— BEGIN —

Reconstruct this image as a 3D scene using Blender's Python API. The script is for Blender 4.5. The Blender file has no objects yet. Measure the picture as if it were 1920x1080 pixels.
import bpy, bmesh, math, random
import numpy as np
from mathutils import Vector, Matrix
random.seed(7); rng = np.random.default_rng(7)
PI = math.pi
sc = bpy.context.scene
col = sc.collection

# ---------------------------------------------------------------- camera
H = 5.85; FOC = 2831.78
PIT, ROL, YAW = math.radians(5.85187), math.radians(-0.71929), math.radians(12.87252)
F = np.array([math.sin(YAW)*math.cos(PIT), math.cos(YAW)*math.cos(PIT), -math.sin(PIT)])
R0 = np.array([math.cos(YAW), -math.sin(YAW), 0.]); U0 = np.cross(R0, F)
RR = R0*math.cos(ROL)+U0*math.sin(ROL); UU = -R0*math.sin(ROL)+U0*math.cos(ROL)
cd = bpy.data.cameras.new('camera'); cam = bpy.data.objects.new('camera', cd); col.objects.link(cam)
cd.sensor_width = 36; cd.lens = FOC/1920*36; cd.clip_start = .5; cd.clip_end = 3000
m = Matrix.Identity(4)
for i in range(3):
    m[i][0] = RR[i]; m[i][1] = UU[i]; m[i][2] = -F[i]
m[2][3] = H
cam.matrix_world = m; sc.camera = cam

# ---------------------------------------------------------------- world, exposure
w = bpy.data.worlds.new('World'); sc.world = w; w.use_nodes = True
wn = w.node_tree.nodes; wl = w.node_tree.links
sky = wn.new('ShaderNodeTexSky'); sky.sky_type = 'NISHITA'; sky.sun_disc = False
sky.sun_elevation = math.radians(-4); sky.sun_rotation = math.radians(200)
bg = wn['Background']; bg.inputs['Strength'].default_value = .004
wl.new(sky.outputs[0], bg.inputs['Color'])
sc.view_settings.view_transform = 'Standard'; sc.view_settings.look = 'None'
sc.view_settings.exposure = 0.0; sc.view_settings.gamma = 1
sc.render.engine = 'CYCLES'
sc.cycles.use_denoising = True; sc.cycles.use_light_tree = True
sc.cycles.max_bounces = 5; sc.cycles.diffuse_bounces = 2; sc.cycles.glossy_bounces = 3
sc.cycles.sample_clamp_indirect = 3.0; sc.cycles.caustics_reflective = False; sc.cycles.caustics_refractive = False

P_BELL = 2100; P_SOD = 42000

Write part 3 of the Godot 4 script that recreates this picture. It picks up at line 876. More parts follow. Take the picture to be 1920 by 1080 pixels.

— END —

What is required — Pick out each line containing the string "pixels" and copy it.

Right answer —
Reconstruct this image as a 3D scene using Blender's Python API. The script is for Blender 4.5. The Blender file has no objects yet. Measure the picture as if it were 1920x1080 pixels.
Write part 3 of the Godot 4 script that recreates this picture. It picks up at line 876. More parts follow. Take the picture to be 1920 by 1080 pixels.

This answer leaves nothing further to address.